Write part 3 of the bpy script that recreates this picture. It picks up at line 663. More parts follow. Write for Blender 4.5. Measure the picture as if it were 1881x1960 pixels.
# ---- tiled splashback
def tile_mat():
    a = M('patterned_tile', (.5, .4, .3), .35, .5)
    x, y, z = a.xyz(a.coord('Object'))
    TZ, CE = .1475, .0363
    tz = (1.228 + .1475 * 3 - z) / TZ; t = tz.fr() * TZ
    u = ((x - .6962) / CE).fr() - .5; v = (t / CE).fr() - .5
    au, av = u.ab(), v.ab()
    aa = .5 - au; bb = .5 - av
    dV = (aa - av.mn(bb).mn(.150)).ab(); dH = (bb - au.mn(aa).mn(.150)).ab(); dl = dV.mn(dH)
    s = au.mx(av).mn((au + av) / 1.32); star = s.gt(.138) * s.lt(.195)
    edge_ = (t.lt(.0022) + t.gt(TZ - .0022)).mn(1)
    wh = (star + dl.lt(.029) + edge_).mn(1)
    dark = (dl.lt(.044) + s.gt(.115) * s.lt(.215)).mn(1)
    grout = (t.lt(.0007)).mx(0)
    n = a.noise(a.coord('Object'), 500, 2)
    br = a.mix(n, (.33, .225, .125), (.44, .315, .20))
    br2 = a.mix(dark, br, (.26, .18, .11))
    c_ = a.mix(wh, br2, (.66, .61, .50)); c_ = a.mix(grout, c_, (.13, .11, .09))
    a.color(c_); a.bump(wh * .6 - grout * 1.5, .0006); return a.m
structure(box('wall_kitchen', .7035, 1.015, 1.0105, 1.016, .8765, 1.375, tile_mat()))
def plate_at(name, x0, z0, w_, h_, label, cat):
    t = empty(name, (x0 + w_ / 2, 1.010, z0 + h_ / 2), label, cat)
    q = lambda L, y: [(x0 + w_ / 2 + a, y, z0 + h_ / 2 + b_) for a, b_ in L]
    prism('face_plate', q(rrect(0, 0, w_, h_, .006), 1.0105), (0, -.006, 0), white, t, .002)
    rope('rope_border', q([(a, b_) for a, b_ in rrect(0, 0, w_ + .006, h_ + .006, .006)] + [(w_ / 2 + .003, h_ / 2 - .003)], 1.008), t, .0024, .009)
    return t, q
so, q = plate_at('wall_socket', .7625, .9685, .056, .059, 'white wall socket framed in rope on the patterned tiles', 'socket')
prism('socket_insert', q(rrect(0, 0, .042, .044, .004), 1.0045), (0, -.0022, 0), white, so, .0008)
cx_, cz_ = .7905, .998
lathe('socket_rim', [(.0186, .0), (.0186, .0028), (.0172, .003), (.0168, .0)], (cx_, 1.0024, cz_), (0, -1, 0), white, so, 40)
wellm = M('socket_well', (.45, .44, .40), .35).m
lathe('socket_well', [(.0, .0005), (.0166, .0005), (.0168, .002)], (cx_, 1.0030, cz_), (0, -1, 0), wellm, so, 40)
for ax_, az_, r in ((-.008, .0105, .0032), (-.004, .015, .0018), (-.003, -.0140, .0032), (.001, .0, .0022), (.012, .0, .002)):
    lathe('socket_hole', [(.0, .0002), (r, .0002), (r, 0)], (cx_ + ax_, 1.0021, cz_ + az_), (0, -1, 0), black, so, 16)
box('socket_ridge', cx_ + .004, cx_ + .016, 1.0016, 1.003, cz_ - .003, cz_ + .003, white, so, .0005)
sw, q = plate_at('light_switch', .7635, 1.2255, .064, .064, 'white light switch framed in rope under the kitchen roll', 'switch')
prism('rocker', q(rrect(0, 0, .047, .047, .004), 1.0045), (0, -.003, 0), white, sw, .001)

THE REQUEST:
Output the listing above exactly as it appears.

WRITTEN ANSWER:
Write part 3 of the bpy script that recreates this picture. It picks up at line 663. More parts follow. Write for Blender 4.5. Measure the picture as if it were 1881x1960 pixels.
# ---- tiled splashback
def tile_mat():
    a = M('patterned_tile', (.5, .4, .3), .35, .5)
    x, y, z = a.xyz(a.coord('Object'))
    TZ, CE = .1475, .0363
    tz = (1.228 + .1475 * 3 - z) / TZ; t = tz.fr() * TZ
    u = ((x - .6962) / CE).fr() - .5; v = (t / CE).fr() - .5
    au, av = u.ab(), v.ab()
    aa = .5 - au; bb = .5 - av
    dV = (aa - av.mn(bb).mn(.150)).ab(); dH = (bb - au.mn(aa).mn(.150)).ab(); dl = dV.mn(dH)
    s = au.mx(av).mn((au + av) / 1.32); star = s.gt(.138) * s.lt(.195)
    edge_ = (t.lt(.0022) + t.gt(TZ - .0022)).mn(1)
    wh = (star + dl.lt(.029) + edge_).mn(1)
    dark = (dl.lt(.044) + s.gt(.115) * s.lt(.215)).mn(1)
    grout = (t.lt(.0007)).mx(0)
    n = a.noise(a.coord('Object'), 500, 2)
    br = a.mix(n, (.33, .225, .125), (.44, .315, .20))
    br2 = a.mix(dark, br, (.26, .18, .11))
    c_ = a.mix(wh, br2, (.66, .61, .50)); c_ = a.mix(grout, c_, (.13, .11, .09))
    a.color(c_); a.bump(wh * .6 - grout * 1.5, .0006); return a.m
structure(box('wall_kitchen', .7035, 1.015, 1.0105, 1.016, .8765, 1.375, tile_mat()))
def plate_at(name, x0, z0, w_, h_, label, cat):
    t = empty(name, (x0 + w_ / 2, 1.010, z0 + h_ / 2), label, cat)
    q = lambda L, y: [(x0 + w_ / 2 + a, y, z0 + h_ / 2 + b_) for a, b_ in L]
    prism('face_plate', q(rrect(0, 0, w_, h_, .006), 1.0105), (0, -.006, 0), white, t, .002)
    rope('rope_border', q([(a, b_) for a, b_ in rrect(0, 0, w_ + .006, h_ + .006, .006)] + [(w_ / 2 + .003, h_ / 2 - .003)], 1.008), t, .0024, .009)
    return t, q
so, q = plate_at('wall_socket', .7625, .9685, .056, .059, 'white wall socket framed in rope on the patterned tiles', 'socket')
prism('socket_insert', q(rrect(0, 0, .042, .044, .004), 1.0045), (0, -.0022, 0), white, so, .0008)
cx_, cz_ = .7905, .998
lathe('socket_rim', [(.0186, .0), (.0186, .0028), (.0172, .003), (.0168, .0)], (cx_, 1.0024, cz_), (0, -1, 0), white, so, 40)
wellm = M('socket_well', (.45, .44, .40), .35).m
lathe('socket_well', [(.0, .0005), (.0166, .0005), (.0168, .002)], (cx_, 1.0030, cz_), (0, -1, 0), wellm, so, 40)
for ax_, az_, r in ((-.008, .0105, .0032), (-.004, .015, .0018), (-.003, -.0140, .0032), (.001, .0, .0022), (.012, .0, .002)):
    lathe('socket_hole', [(.0, .0002), (r, .0002), (r, 0)], (cx_ + ax_, 1.0021, cz_ + az_), (0, -1, 0), black, so, 16)
box('socket_ridge', cx_ + .004, cx_ + .016, 1.0016, 1.003, cz_ - .003, cz_ + .003, white, so, .0005)
sw, q = plate_at('light_switch', .7635, 1.2255, .064, .064, 'white light switch framed in rope under the kitchen roll', 'switch')
prism('rocker', q(rrect(0, 0, .047, .047, .004), 1.0045), (0, -.003, 0), white, sw, .001)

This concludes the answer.